East of University Road, the plan should be implemented only along Sprague Avenue until Appleway Boulevard is extended, Denenny suggested. But City Attorney Mike Connelly and plan manager Scott Kuhta said that would require a major rewrite of the plan.

“We’d have to start over again,” Connelly said.

City officials want a 72-foot-wide portion of the county-owned right of way for eastward extensions of Appleway Boulevard – first to Evergreen Road and later to Sullivan Road.

There’s no conflict between the boulevard and rapid transit where the right of way is 100 feet wide – as it is between Argonne and University Roads, where the county built the existing portion of Appleway Boulevard before Spokane Valley was incorporated in 2003. But the corridor gets narrower in places, down to as little as 56 feet in some areas where the boulevard is to be extended.

City officials rejected the county’s offer to give them the right of way on condition that the city help buy land in the choke points to ensure the corridor is wide enough for rapid transit as well as Appleway Boulevard.

Instead, the city in February went all the way to the Washington Supreme Court in a failed effort to force the county to hand over the right of way without strings.

Was it a bad idea to look a gift horse in the mouth?

“That gift horse would have cost the city millions of dollars,” Munson said in an interview after last week’s council meeting. “… I’m sure there’re still some hurt feelings about us going all the way to the courts, but there wasn’t any indication that it was going to get solved any other way.”

Attorneys for the city and county have been negotiating since October, but Mielke said only the date seems to change on the city’s proposals.

“Every proposal that they have shipped us says, ‘Give it to us and we’ll give you back in the form of an easement whatever we don’t need,’ ” Mielke said. “Over and over under their proposals, we would end up with a fragmented corridor for future (rapid transit) use.”

Munson said the city’s position is that, “if the Spokane Transit Authority wants to build a rapid transit corridor and there’s not enough room to do that, then the STA should buy the land.” However, he said the city and the STA are close to an agreement in which the transit authority would pay for whatever extra land it needs.

Susan Meyer, the STA’s chief executive officer, said last month that the proposed agreement is an improvement over the city’s previous demand for the transit authority to pay even for extra land the city might need. The tentative deal called for the STA to pay only for extra land it needed.

However, Meyer said, “I think we’re going to wait until Spokane County and Spokane Valley have decided what they’re going to do. They both serve on our board of directors.”

Meanwhile, she said, the city and the STA were negotiating the purchase of extra land they would need in two places.

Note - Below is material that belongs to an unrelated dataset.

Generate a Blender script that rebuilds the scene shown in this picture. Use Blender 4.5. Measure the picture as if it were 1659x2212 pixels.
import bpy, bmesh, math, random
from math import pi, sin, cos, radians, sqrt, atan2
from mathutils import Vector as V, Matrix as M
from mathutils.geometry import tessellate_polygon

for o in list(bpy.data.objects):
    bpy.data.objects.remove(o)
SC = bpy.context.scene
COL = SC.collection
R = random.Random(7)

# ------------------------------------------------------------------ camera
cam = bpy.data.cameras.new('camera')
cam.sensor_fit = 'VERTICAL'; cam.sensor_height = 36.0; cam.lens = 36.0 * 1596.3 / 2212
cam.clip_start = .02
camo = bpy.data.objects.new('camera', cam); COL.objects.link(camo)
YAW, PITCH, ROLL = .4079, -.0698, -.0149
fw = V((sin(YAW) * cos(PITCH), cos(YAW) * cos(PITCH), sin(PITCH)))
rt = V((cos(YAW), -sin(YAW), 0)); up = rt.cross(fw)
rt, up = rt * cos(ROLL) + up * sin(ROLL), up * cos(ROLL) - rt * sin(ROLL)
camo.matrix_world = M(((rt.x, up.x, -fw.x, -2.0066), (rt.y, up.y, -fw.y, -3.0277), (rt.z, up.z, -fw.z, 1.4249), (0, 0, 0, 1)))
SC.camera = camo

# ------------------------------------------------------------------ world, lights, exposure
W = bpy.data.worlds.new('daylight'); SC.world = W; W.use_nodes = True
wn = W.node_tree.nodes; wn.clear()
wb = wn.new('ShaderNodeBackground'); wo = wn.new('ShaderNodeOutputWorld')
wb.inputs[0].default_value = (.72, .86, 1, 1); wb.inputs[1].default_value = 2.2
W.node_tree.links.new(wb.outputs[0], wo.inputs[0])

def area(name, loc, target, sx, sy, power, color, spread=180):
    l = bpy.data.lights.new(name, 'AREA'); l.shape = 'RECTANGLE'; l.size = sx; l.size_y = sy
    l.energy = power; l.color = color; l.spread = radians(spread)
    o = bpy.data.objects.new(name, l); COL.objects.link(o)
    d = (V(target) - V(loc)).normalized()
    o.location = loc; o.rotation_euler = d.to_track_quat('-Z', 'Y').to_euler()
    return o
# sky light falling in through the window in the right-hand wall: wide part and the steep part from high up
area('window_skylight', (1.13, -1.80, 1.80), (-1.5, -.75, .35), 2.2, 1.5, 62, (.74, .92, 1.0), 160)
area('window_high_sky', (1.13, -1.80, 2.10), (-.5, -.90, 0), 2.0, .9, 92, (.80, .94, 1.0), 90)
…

Munson said the city has gone to court to prevent the owners of those parcels from using the land for other purposes and has passed zoning regulations preventing property owners from building permanent structures on land designated for future public use, including the rapid transit corridor.

“What more proof do you need that we are serious?” Munson asked.

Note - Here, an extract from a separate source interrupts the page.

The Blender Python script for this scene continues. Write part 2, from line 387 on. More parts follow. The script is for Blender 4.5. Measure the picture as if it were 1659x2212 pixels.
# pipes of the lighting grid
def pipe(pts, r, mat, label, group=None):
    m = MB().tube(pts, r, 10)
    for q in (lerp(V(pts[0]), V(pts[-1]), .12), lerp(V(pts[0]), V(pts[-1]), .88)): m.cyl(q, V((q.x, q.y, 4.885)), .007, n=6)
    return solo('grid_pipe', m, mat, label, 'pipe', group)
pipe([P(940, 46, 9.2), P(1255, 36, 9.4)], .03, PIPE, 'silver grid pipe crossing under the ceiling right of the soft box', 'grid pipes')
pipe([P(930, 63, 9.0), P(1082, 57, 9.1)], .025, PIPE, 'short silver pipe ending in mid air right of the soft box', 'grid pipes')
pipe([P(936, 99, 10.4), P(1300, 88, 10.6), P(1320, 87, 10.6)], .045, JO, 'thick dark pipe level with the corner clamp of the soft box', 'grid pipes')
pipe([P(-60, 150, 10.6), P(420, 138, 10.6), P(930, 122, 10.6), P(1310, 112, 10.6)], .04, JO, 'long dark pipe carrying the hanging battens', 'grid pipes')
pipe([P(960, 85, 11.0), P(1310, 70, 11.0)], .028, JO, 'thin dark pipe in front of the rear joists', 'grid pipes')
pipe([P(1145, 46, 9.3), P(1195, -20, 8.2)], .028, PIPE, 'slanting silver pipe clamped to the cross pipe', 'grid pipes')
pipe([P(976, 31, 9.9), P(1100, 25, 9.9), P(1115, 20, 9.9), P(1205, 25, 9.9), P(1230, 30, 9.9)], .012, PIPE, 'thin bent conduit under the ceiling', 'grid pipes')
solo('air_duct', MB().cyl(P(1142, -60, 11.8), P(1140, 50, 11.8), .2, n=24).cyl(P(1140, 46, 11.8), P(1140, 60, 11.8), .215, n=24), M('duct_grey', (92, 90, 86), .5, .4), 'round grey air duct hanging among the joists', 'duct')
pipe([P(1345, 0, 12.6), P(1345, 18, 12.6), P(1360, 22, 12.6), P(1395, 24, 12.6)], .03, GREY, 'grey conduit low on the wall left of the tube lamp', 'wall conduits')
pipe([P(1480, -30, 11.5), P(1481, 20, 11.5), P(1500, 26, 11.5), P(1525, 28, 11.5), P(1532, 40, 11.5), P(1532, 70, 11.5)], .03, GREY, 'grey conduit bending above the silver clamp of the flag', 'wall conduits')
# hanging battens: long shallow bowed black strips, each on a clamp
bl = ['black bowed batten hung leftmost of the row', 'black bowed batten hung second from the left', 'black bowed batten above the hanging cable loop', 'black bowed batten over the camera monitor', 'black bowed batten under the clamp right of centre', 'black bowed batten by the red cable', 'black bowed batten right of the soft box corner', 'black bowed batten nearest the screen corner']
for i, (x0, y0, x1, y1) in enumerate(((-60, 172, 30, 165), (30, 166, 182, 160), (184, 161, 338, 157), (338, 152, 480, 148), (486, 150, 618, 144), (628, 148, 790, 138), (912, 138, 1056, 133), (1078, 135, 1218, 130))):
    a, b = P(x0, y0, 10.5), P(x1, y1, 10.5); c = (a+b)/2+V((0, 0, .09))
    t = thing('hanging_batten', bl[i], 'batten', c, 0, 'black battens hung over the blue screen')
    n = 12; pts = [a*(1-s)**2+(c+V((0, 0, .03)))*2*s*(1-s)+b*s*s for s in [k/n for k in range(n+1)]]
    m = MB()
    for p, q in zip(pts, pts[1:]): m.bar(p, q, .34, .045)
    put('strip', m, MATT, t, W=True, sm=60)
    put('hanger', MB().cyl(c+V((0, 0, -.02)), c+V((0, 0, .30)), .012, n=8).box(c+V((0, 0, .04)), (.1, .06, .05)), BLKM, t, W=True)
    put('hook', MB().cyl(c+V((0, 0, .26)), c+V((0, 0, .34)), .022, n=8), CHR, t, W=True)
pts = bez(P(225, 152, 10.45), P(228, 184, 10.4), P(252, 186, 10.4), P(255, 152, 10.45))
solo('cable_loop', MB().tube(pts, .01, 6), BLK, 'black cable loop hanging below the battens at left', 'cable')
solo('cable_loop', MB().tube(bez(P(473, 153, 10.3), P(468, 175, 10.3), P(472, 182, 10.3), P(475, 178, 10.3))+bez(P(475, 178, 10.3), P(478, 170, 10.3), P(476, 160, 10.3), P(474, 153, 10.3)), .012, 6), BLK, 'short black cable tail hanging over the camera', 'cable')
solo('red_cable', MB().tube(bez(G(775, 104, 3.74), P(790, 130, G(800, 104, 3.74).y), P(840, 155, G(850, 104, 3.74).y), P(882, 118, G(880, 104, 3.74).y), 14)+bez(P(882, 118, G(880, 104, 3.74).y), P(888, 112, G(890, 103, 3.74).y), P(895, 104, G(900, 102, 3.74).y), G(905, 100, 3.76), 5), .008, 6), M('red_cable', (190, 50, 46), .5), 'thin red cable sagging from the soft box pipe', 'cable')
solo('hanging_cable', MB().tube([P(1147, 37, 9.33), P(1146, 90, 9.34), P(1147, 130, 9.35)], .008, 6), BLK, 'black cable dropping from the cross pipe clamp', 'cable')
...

Softening his earlier pessimism, Munson said he was confident the dispute would be settled by the end of the year.

Taylor also predicted a settlement.

Like Munson, he saw transportation as the only realistic and politically acceptable use for the old railroad right of way.

“It’s the right public policy and, as county commissioners also represent Spokane Valley citizens, it’s in their best interests for the development to proceed,” Taylor said.

The county may own the land, but only the city can build a road on it, Munson said.